Sunday, May 28, 2006

CFP: Tamkang Review issue on "The Neighbor: Literature, Politics and Ethics in the Age of Globalization"

TAMKANG REVIEW
English Department, Tamkang University, Tamsui, Taipei Hsien, Taiwan 251
TEL: 886-2-26215656 EXT. 2329 E-MAIL: tfwx@www2.tku.edu.tw

CALL FOR PAPERS
The Neighbor:
Literature, Politics and Ethics in the Age of Globalization

Deadline for Submissions: 20 September 2006

The neighbor, as a central figure in Kierkegaard’s Works of Love, Freud’s Civilization and Its Discontents, and Lacan’s Ethics of Psychoanalysis, is a nebulous, enigmatic category that calls for rethinking in terms of subjectivity, desire, fantasy, communication, and community. The neighbor in its various manifestations―immigrants, ideal egos, ethnic Other, enjoyment, for example―provokes ambivalent responses of love and hate, fascination and fear, and problematizes the demarcations of the private and public, proximity and distance, inside and outside, hospitability and aggressivity, law and transgression. In our age of globalization, driven by fluidity, becoming, and deterritorialization, the neighbor turns out to be an unavoidable issue in the fields of literature, politics and ethics.

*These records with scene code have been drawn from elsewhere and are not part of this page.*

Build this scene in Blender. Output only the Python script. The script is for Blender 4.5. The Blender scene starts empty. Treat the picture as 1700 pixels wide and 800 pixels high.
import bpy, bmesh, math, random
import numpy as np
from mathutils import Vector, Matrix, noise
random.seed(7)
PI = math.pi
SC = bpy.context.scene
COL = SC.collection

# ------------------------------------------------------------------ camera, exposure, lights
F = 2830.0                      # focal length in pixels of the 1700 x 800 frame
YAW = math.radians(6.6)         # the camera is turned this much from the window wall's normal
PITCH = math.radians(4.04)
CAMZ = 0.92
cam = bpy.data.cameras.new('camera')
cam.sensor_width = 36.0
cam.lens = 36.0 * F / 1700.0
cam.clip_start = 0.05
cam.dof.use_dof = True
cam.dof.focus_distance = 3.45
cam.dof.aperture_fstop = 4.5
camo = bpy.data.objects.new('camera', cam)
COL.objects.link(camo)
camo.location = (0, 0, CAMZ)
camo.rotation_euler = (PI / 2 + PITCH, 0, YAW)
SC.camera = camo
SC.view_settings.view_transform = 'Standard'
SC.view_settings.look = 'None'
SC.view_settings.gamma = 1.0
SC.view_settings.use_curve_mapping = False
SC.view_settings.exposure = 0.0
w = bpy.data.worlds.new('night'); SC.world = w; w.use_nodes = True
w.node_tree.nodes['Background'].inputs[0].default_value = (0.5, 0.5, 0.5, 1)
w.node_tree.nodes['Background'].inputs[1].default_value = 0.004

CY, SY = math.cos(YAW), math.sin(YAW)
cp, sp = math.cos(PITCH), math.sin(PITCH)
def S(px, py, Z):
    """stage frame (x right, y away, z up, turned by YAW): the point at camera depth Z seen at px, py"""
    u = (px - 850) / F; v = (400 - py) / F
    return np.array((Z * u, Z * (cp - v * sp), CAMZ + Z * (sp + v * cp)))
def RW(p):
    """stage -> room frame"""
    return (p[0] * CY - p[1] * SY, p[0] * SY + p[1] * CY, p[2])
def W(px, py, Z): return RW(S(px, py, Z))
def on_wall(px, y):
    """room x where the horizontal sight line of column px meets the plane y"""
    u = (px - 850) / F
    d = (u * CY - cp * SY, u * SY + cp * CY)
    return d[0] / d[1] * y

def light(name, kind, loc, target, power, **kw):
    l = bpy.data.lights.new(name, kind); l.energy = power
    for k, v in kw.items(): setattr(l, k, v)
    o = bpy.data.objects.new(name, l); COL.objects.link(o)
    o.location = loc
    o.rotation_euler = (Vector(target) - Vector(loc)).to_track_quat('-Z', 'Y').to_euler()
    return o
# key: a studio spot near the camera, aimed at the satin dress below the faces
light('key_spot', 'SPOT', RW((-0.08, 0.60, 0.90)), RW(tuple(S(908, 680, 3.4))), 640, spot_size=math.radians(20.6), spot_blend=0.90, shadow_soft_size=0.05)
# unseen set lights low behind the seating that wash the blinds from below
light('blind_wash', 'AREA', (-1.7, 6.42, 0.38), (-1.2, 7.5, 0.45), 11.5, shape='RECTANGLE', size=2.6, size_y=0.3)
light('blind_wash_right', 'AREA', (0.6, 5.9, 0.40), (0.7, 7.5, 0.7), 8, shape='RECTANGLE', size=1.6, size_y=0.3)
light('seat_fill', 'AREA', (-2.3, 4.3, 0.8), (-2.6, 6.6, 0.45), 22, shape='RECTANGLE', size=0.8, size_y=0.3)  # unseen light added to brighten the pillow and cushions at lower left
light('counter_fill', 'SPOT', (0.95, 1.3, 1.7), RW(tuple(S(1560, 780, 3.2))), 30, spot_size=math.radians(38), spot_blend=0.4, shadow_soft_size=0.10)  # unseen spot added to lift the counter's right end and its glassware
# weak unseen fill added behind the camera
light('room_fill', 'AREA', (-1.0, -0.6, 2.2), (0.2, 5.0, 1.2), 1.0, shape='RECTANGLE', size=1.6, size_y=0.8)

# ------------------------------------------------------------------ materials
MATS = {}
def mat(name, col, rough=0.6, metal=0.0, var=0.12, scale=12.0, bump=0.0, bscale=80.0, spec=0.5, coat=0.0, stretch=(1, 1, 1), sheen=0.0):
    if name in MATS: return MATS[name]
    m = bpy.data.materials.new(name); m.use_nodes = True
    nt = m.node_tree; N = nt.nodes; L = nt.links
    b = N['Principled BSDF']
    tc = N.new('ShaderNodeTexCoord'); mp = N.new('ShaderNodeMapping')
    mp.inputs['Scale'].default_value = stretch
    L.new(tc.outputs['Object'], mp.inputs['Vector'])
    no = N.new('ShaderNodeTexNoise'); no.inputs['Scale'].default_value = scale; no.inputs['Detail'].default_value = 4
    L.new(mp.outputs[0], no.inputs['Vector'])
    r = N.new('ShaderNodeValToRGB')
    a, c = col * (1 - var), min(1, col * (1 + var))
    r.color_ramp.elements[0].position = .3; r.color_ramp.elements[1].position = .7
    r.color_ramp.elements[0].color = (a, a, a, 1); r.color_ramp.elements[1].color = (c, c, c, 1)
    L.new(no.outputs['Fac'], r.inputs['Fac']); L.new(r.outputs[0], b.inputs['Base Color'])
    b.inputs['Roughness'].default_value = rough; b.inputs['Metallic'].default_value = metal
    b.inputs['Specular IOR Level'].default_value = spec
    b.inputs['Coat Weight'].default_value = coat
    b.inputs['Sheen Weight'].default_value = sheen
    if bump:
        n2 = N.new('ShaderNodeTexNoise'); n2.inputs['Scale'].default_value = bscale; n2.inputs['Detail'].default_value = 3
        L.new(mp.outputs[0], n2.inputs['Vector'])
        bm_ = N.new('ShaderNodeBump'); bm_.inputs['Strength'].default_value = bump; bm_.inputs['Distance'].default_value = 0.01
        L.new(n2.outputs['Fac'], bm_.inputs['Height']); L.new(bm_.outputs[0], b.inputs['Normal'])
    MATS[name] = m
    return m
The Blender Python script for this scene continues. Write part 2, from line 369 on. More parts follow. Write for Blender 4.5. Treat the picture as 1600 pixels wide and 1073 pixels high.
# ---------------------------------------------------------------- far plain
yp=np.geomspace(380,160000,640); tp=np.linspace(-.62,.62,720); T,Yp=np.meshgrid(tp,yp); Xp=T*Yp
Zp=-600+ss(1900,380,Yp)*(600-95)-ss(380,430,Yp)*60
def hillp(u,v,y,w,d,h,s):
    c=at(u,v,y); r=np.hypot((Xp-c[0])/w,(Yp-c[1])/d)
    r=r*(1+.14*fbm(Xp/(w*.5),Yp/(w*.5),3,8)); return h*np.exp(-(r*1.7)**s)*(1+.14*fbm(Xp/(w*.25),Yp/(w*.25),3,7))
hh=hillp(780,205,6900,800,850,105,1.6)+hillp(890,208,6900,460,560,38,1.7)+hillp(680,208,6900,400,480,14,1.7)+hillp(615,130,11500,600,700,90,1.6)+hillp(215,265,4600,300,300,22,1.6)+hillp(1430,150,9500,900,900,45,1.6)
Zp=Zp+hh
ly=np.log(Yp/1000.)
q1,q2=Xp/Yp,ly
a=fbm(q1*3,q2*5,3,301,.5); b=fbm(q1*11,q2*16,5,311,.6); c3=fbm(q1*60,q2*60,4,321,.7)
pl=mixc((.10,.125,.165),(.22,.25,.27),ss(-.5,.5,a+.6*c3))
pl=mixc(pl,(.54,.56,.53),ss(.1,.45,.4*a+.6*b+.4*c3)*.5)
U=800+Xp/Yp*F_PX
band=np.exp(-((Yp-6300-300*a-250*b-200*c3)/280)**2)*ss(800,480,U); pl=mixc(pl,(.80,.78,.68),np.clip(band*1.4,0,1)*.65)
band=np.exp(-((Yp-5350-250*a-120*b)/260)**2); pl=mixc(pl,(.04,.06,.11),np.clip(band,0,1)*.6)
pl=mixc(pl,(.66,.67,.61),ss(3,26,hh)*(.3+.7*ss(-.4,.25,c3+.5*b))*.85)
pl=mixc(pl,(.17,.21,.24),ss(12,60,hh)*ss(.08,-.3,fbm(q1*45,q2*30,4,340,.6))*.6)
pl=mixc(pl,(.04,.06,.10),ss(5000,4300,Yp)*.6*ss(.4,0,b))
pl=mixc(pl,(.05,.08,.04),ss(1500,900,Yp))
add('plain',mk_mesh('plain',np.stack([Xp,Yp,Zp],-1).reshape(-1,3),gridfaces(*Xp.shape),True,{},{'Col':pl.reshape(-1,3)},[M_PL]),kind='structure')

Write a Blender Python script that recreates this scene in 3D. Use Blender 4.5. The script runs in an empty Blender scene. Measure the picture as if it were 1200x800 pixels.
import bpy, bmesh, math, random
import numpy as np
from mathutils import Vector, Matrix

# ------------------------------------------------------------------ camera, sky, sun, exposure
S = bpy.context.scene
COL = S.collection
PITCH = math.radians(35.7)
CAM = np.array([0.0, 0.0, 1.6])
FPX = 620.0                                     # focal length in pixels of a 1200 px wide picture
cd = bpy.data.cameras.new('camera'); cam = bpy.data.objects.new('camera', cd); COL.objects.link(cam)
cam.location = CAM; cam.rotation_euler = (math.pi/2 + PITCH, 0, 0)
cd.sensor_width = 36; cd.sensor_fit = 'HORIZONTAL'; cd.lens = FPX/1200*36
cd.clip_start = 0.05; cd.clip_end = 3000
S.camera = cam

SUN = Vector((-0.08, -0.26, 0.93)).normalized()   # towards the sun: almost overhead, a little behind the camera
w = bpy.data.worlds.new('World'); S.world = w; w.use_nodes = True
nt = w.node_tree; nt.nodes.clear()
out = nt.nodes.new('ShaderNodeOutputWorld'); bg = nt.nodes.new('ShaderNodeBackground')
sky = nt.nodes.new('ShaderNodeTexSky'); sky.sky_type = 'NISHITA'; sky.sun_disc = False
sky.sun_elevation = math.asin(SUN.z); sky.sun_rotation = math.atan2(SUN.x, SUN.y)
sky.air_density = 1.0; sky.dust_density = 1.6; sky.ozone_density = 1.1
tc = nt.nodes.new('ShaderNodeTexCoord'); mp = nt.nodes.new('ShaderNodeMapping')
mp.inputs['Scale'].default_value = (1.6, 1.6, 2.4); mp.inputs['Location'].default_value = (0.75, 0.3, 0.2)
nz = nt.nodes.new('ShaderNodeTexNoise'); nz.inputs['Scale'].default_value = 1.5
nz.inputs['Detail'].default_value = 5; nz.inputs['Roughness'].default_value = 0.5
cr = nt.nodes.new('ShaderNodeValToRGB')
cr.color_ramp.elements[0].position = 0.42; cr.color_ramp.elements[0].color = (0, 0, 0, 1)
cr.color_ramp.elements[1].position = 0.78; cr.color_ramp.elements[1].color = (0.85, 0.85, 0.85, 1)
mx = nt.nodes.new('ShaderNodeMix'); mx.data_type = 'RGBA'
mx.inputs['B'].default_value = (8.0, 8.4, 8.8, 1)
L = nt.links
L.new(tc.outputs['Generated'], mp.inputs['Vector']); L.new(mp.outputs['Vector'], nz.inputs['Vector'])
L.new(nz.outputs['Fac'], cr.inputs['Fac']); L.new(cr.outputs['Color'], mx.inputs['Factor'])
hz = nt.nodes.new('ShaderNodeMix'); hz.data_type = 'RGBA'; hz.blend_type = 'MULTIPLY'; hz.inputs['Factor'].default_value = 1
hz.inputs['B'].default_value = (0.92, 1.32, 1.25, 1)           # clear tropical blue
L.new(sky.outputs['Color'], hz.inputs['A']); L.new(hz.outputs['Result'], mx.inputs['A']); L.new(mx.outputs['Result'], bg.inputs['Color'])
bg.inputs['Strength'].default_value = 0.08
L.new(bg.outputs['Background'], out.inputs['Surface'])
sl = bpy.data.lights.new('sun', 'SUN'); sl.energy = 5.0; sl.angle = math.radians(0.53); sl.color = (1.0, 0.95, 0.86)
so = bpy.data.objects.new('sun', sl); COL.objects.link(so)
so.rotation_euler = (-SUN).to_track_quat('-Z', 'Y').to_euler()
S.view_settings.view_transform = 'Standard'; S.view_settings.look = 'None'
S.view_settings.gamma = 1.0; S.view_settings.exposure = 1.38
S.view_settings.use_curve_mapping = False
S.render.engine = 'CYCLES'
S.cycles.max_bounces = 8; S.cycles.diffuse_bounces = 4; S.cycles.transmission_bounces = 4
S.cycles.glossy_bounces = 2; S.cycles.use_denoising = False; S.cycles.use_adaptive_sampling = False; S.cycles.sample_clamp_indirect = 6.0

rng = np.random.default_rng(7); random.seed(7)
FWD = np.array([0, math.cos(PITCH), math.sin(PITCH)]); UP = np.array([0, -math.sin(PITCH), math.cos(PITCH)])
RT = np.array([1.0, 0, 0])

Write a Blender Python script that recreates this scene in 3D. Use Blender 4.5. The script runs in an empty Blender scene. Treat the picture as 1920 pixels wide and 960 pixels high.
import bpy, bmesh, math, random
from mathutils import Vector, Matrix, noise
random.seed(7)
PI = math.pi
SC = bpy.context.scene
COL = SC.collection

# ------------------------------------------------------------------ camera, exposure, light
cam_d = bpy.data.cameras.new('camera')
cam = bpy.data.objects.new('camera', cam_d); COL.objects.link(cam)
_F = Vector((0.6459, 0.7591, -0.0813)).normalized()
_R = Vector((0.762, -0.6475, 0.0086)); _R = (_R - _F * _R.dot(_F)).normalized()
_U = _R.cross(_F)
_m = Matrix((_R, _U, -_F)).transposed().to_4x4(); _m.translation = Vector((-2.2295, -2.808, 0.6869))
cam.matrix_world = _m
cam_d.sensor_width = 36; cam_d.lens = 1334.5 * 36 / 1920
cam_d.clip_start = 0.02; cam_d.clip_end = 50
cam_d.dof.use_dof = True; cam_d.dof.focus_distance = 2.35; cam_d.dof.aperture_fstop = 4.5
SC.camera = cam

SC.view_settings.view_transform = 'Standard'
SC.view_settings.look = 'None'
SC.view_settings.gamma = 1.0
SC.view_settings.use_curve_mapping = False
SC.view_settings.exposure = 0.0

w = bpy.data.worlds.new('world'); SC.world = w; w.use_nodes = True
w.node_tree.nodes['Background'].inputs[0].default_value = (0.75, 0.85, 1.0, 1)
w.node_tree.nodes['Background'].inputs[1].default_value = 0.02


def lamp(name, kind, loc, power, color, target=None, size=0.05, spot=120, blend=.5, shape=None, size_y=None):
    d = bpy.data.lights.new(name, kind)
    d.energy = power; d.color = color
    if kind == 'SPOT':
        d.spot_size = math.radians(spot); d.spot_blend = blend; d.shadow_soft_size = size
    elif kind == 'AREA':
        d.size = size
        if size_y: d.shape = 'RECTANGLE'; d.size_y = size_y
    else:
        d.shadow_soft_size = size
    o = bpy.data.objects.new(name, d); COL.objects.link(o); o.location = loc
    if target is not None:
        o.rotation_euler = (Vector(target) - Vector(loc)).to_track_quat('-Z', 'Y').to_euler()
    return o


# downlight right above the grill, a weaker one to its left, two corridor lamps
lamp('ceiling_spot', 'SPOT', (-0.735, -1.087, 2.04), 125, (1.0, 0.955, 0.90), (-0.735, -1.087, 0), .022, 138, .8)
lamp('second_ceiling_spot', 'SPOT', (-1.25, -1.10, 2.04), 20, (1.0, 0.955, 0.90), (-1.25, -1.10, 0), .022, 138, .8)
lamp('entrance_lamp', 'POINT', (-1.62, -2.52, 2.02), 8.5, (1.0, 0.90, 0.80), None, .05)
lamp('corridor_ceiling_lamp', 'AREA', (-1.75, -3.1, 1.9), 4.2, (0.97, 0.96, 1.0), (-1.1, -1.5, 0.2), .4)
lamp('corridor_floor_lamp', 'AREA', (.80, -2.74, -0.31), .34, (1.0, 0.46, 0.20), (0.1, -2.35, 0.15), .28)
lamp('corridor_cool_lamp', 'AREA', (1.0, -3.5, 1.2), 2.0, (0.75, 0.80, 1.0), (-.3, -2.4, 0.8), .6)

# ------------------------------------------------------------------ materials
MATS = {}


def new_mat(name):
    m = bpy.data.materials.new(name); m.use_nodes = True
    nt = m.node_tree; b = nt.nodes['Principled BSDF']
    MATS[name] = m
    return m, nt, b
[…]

Tamkang Review will launch a special issue on the neighbor in spring 2007. Papers addressing the following topics are particularly welcome:

  • ethnic differences and conflicts
  • Neo-Nazism and xenophobia
  • fundamentalist and terrorist violence
  • urbanization, immigration, and diaspora
  • global consumerism and tourism
  • cultural translation
  • monsters in Gothic fiction or horror films

Please note:
  1. Tamkang Review only publishes papers in English not being simultaneously submitted elsewhere.
  2. Please send your MLA-styled manuscript, an abstract of (no more than 250 words), a list of no more than 10 keywords, and a curriculum vita as Word-attachments to tfwx@www2.tku.edu.tw.
  3. The manuscript should be anonymous. Your name and affiliation should only appear in the curriculum vita.

2 comments:

bdegenaro said...

What an ambitious project. I like the broad connnections being made here...breaking down distinctions, allowing disciplines to juxtapose. Good stuff.

Jonathan Benda said...

Yeah--I'm thinking about submitting something, but only if it clearly grows out of that other thing I should be writing right now. (Ahem.)